◆ Required task ◆
Only the pictures are omitted; repeat all other data exactly.

◆ Provided material ◆
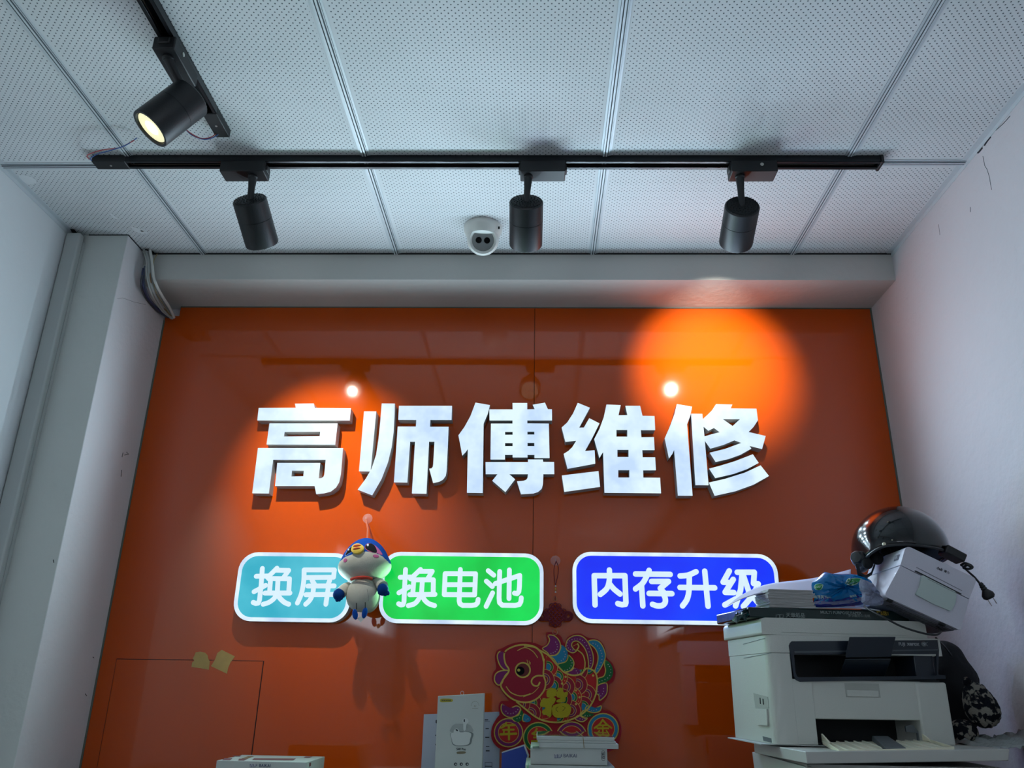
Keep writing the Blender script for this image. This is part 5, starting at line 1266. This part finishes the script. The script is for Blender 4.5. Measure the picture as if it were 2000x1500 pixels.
# blue tissue pack
def pillow(outline, plane, dep, name, m, parent=None, rings=7, noise=.12, smooth=60):
    pts = [plane.uv(*p) for p in outline]; cx = sum(p[0] for p in pts)/len(pts); cy = sum(p[1] for p in pts)/len(pts)
    b = bmesh.new(); sides = []
    rim = [b.verts.new(plane.P(*p)) for p in pts]; n_ = len(pts)
    for s_ in (1, -1):
        prev = rim
        for k in range(1, rings):
            f_ = 1-k/rings; h = dep*sqrt(max(0, 1-f_**2.2))
            ring = []
            for i, p in enumerate(pts):
                w_ = 1+noise*sin(i*1.9+k*1.3)*sin(i*.7+k*.5)
                ring.append(b.verts.new(plane.P(cx+(p[0]-cx)*f_, cy+(p[1]-cy)*f_, s_*h*w_)))
            for i in range(n_): b.faces.new((prev[i], prev[(i+1) % n_], ring[(i+1) % n_], ring[i]))
            prev = ring
        c = b.verts.new(plane.P(cx, cy, s_*dep))
        for i in range(n_): b.faces.new((prev[i], prev[(i+1) % n_], c))
    mb = MB(); mb.b.free(); mb.b = b
    return mb.obj(name, m, parent, 0, smooth)
M_tis = mat('tissue_film_blue', (6, 112, 176), .18, var=.25, vscale=12, bump=.5, bscale=26)
M_tisn = mat('tissue_film_navy', (16, 30, 130), .2, bump=.3, bscale=40)
ptis = pln(-.052)
tt = thing('tissue_pack', 'blue plastic pack of tissues with green leaf marks on the papers', 'tissue pack', tuple(PN.P(ptis.uv(1640, 1180)[0], rvt+.003, -.082)))
out = smoothline(zs([(1100,908),(1180,925),(1290,930),(1380,928),(1500,945),(1600,985),(1640,1040),(1625,1110),(1560,1190),(1540,1270),(1400,1290),(1200,1300),(990,1302),(975,1235),(985,1190),(960,1120),(955,1030),(1020,980)]), 3, True)
tb = pillow(out, ptis, .024, 'film', M_tis, tt, noise=.25)
tbv = bvh_of(tb.data)
def patch_t(name, outl, m, par, l=.0008): return patch_on(name, outl, m, par, l, bv=tbv)
patch_t('lower_band', smoothline(zs([(985,1190),(1060,1180),(1150,1200),(1220,1225),(1320,1205),(1480,1160),(1535,1165),(1530,1262),(1400,1285),(1200,1298),(1000,1296),(978,1240)]), 2, True), M_tisn, tb)
patch_t('pale_fold', zs([(990,1236),(1200,1238),(1400,1220),(1525,1185),(1525,1222),(1400,1252),(1200,1272),(980,1272)]), mat('tissue_pale', (118, 122, 160), .3), tb, .0016)
M_leaf = mat('leaf_green', (16, 128, 66), .3); M_leafw = mat('leaf_white', (190, 214, 196), .4)
for o_ in ([(985,1075),(1000,1050),(1035,1040),(1070,1045),(1084,1060),(1068,1095),(1035,1110),(1000,1102)], [(1335,1030),(1362,990),(1400,976),(1470,978),(1520,990),(1480,1020),(1450,1050),(1400,1060),(1350,1048)]):
    pg = smoothline(zs(o_), 2, True); cx = sum(p[0] for p in pg)/len(pg); cy = sum(p[1] for p in pg)/len(pg)
    a_ = patch_t('leaf_mark', pg, M_leafw, tb, .0012); patch_t('leaf_field', [(cx+(x-cx)*.86, cy+(y-cy)*.86) for x, y in pg], M_leaf, a_, .0019)
for s_, c_, h_, rot in (('心相印', (1035, 1075), 4.0, .1), ('心', (1420, 1020), 5.5, .2), ('海洋风Tissue', (1085, 1192), 5.4, 0), ('海洋风', (1420, 1180), 3.6, .18)):
    px = zs([c_])[0]; r = ray(*px); h = tbv.ray_cast(CAM, r)
    if h[0] is None: continue
    c = h[0]-r*.0032; pl = Plane(c, PU, (0, 0, 1)); on_pl(pl, s_, px, h_, M_leafw, 'lettering', tb, .0, 0, rot)
# clear crumpled end of the film with a white roll showing
pc = smoothline(zs([(1500,990),(1560,1000),(1640,1040),(1690,1110),(1730,1180),(1760,1230),(1750,1275),(1640,1285),(1540,1270),(1520,1200),(1530,1140),(1490,1080)]), 3, True)
pillow(pc, pln(.048), .014, 'clear_end', mat('clear_film', (170, 176, 196), .12, trans=.55, ior=1.15, bump=.8, bscale=50), tt, noise=.35, smooth=20)

# ================================================================== LABEL PRINTER
zl_ = zoomed(1640, 960, 5)
fi = radians(26); YL = 1.745
PLb = Plane(at(1800, 1130, YL), (cos(fi), 0, -sin(fi)), (sin(fi), 0, cos(fi)))
M_lp = mat('label_printer_lilac_white', (196, 194, 206), .35, bump=.15, bscale=700)
M_lpu = mat('label_printer_base', (92, 92, 104), .5)
lpt = thing('label_printer', 'tilted white label printer with a pale curved flap, helmet resting on it', 'label printer', tuple(PLb.hit(*zl_([(800, 1200)])[0])))
lo = [PLb.uv(*p) for p in zl_([(592,724),(1266,1056),(1182,1356),(432,1020)])]
hi = [PLb.uv(*p) for p in zl_([(648,524),(1340,852),(1268,1048),(594,716)])]
def rounded(poly, r, k=5):
    out = []; n_ = len(poly)
    for i in range(n_):
        p = Vector(poly[i]); a = (Vector(poly[i-1])-p).normalized(); b = (Vector(poly[(i+1) % n_])-p).normalized(); rr = r[i] if isinstance(r, list) else r
        for j in range(k+1):
            t_ = j/k; q0 = p+a*rr; q1 = p+b*rr
            out.append(tuple(q0*(1-t_)**2+p*2*t_*(1-t_)+q1*t_**2))
    return out
DL = .185
qb = Plane(PLb.P(0, 0, -DL), PLb.u, PLb.v)
on(qb, curve_mesh([[rounded(lo, [.001, .001, .006, .010])]], DL)).obj('lower_body', M_lp, lpt, .008, bseg=5)
lidm = on(qb, curve_mesh([[rounded(hi, [.012, .010, .001, .001])]], DL)).obj('lid', M_lp, lpt, .008, bseg=5)
def lplate(pts, d, th_, m, name, par=None, r=.0, bev=0, bs=2):
    g = [PLb.uv(*p) for p in zl_(pts)]; g = rounded(g, r) if r else g
    return on(PLb, curve_mesh([[g]], th_), d).obj(name, m, par or lpt, bev, bseg=bs)
lplate([(730,772),(745,772),(1190,998),(1188,1006),(1150,992),(735,783)], .0001, .0006, M_prb, 'label_slot')
lplate([(745,738),(752,738),(1195,966),(1192,972),(748,744)], .0001, .0004, mat('groove_line', (120, 118, 130), .5), 'groove', lidm)
fl = lplate([(792,816),(1128,986),(1122,1085),(1078,1172),(906,1100),(730,1006),(770,930)], -.002, .0075, mat('flap_pale_green', (176, 190, 186), .3), 'front_flap', None, .004, .0045, 4)
lplate([(845,853),(1122,992),(1121,996),(844,857)], .0056, .0003, mat('groove_line', (120, 118, 130), .5), 'flap_line', fl)
c = PLb.uv(*zl_([(975, 756)])[0])
on(PLb, [text_mesh('deli', .0085, .02)], .0004, c).obj('lettering', M_ink2, lidm, 0, 0)
c = PLb.uv(*zl_([(1044, 788)])[0]); on(PLb, [text_mesh('得力', .0058, .01)], .0004, c).obj('lettering', M_ink2, lidm, 0, 0)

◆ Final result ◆
Keep writing the Blender script for this image. This is part 5, starting at line 1266. This part finishes the script. The script is for Blender 4.5. Measure the picture as if it were 2000x1500 pixels.
# blue tissue pack
def pillow(outline, plane, dep, name, m, parent=None, rings=7, noise=.12, smooth=60):
    pts = [plane.uv(*p) for p in outline]; cx = sum(p[0] for p in pts)/len(pts); cy = sum(p[1] for p in pts)/len(pts)
    b = bmesh.new(); sides = []
    rim = [b.verts.new(plane.P(*p)) for p in pts]; n_ = len(pts)
    for s_ in (1, -1):
        prev = rim
        for k in range(1, rings):
            f_ = 1-k/rings; h = dep*sqrt(max(0, 1-f_**2.2))
            ring = []
            for i, p in enumerate(pts):
                w_ = 1+noise*sin(i*1.9+k*1.3)*sin(i*.7+k*.5)
                ring.append(b.verts.new(plane.P(cx+(p[0]-cx)*f_, cy+(p[1]-cy)*f_, s_*h*w_)))
            for i in range(n_): b.faces.new((prev[i], prev[(i+1) % n_], ring[(i+1) % n_], ring[i]))
            prev = ring
        c = b.verts.new(plane.P(cx, cy, s_*dep))
        for i in range(n_): b.faces.new((prev[i], prev[(i+1) % n_], c))
    mb = MB(); mb.b.free(); mb.b = b
    return mb.obj(name, m, parent, 0, smooth)
M_tis = mat('tissue_film_blue', (6, 112, 176), .18, var=.25, vscale=12, bump=.5, bscale=26)
M_tisn = mat('tissue_film_navy', (16, 30, 130), .2, bump=.3, bscale=40)
ptis = pln(-.052)
tt = thing('tissue_pack', 'blue plastic pack of tissues with green leaf marks on the papers', 'tissue pack', tuple(PN.P(ptis.uv(1640, 1180)[0], rvt+.003, -.082)))
out = smoothline(zs([(1100,908),(1180,925),(1290,930),(1380,928),(1500,945),(1600,985),(1640,1040),(1625,1110),(1560,1190),(1540,1270),(1400,1290),(1200,1300),(990,1302),(975,1235),(985,1190),(960,1120),(955,1030),(1020,980)]), 3, True)
tb = pillow(out, ptis, .024, 'film', M_tis, tt, noise=.25)
tbv = bvh_of(tb.data)
def patch_t(name, outl, m, par, l=.0008): return patch_on(name, outl, m, par, l, bv=tbv)
patch_t('lower_band', smoothline(zs([(985,1190),(1060,1180),(1150,1200),(1220,1225),(1320,1205),(1480,1160),(1535,1165),(1530,1262),(1400,1285),(1200,1298),(1000,1296),(978,1240)]), 2, True), M_tisn, tb)
patch_t('pale_fold', zs([(990,1236),(1200,1238),(1400,1220),(1525,1185),(1525,1222),(1400,1252),(1200,1272),(980,1272)]), mat('tissue_pale', (118, 122, 160), .3), tb, .0016)
M_leaf = mat('leaf_green', (16, 128, 66), .3); M_leafw = mat('leaf_white', (190, 214, 196), .4)
for o_ in ([(985,1075),(1000,1050),(1035,1040),(1070,1045),(1084,1060),(1068,1095),(1035,1110),(1000,1102)], [(1335,1030),(1362,990),(1400,976),(1470,978),(1520,990),(1480,1020),(1450,1050),(1400,1060),(1350,1048)]):
    pg = smoothline(zs(o_), 2, True); cx = sum(p[0] for p in pg)/len(pg); cy = sum(p[1] for p in pg)/len(pg)
    a_ = patch_t('leaf_mark', pg, M_leafw, tb, .0012); patch_t('leaf_field', [(cx+(x-cx)*.86, cy+(y-cy)*.86) for x, y in pg], M_leaf, a_, .0019)
for s_, c_, h_, rot in (('心相印', (1035, 1075), 4.0, .1), ('心', (1420, 1020), 5.5, .2), ('海洋风Tissue', (1085, 1192), 5.4, 0), ('海洋风', (1420, 1180), 3.6, .18)):
    px = zs([c_])[0]; r = ray(*px); h = tbv.ray_cast(CAM, r)
    if h[0] is None: continue
    c = h[0]-r*.0032; pl = Plane(c, PU, (0, 0, 1)); on_pl(pl, s_, px, h_, M_leafw, 'lettering', tb, .0, 0, rot)
# clear crumpled end of the film with a white roll showing
pc = smoothline(zs([(1500,990),(1560,1000),(1640,1040),(1690,1110),(1730,1180),(1760,1230),(1750,1275),(1640,1285),(1540,1270),(1520,1200),(1530,1140),(1490,1080)]), 3, True)
pillow(pc, pln(.048), .014, 'clear_end', mat('clear_film', (170, 176, 196), .12, trans=.55, ior=1.15, bump=.8, bscale=50), tt, noise=.35, smooth=20)

# ================================================================== LABEL PRINTER
zl_ = zoomed(1640, 960, 5)
fi = radians(26); YL = 1.745
PLb = Plane(at(1800, 1130, YL), (cos(fi), 0, -sin(fi)), (sin(fi), 0, cos(fi)))
M_lp = mat('label_printer_lilac_white', (196, 194, 206), .35, bump=.15, bscale=700)
M_lpu = mat('label_printer_base', (92, 92, 104), .5)
lpt = thing('label_printer', 'tilted white label printer with a pale curved flap, helmet resting on it', 'label printer', tuple(PLb.hit(*zl_([(800, 1200)])[0])))
lo = [PLb.uv(*p) for p in zl_([(592,724),(1266,1056),(1182,1356),(432,1020)])]
hi = [PLb.uv(*p) for p in zl_([(648,524),(1340,852),(1268,1048),(594,716)])]
def rounded(poly, r, k=5):
    out = []; n_ = len(poly)
    for i in range(n_):
        p = Vector(poly[i]); a = (Vector(poly[i-1])-p).normalized(); b = (Vector(poly[(i+1) % n_])-p).normalized(); rr = r[i] if isinstance(r, list) else r
        for j in range(k+1):
            t_ = j/k; q0 = p+a*rr; q1 = p+b*rr
            out.append(tuple(q0*(1-t_)**2+p*2*t_*(1-t_)+q1*t_**2))
    return out
DL = .185
qb = Plane(PLb.P(0, 0, -DL), PLb.u, PLb.v)
on(qb, curve_mesh([[rounded(lo, [.001, .001, .006, .010])]], DL)).obj('lower_body', M_lp, lpt, .008, bseg=5)
lidm = on(qb, curve_mesh([[rounded(hi, [.012, .010, .001, .001])]], DL)).obj('lid', M_lp, lpt, .008, bseg=5)
def lplate(pts, d, th_, m, name, par=None, r=.0, bev=0, bs=2):
    g = [PLb.uv(*p) for p in zl_(pts)]; g = rounded(g, r) if r else g
    return on(PLb, curve_mesh([[g]], th_), d).obj(name, m, par or lpt, bev, bseg=bs)
lplate([(730,772),(745,772),(1190,998),(1188,1006),(1150,992),(735,783)], .0001, .0006, M_prb, 'label_slot')
lplate([(745,738),(752,738),(1195,966),(1192,972),(748,744)], .0001, .0004, mat('groove_line', (120, 118, 130), .5), 'groove', lidm)
fl = lplate([(792,816),(1128,986),(1122,1085),(1078,1172),(906,1100),(730,1006),(770,930)], -.002, .0075, mat('flap_pale_green', (176, 190, 186), .3), 'front_flap', None, .004, .0045, 4)
lplate([(845,853),(1122,992),(1121,996),(844,857)], .0056, .0003, mat('groove_line', (120, 118, 130), .5), 'flap_line', fl)
c = PLb.uv(*zl_([(975, 756)])[0])
on(PLb, [text_mesh('deli', .0085, .02)], .0004, c).obj('lettering', M_ink2, lidm, 0, 0)
c = PLb.uv(*zl_([(1044, 788)])[0]); on(PLb, [text_mesh('得力', .0058, .01)], .0004, c).obj('lettering', M_ink2, lidm, 0, 0)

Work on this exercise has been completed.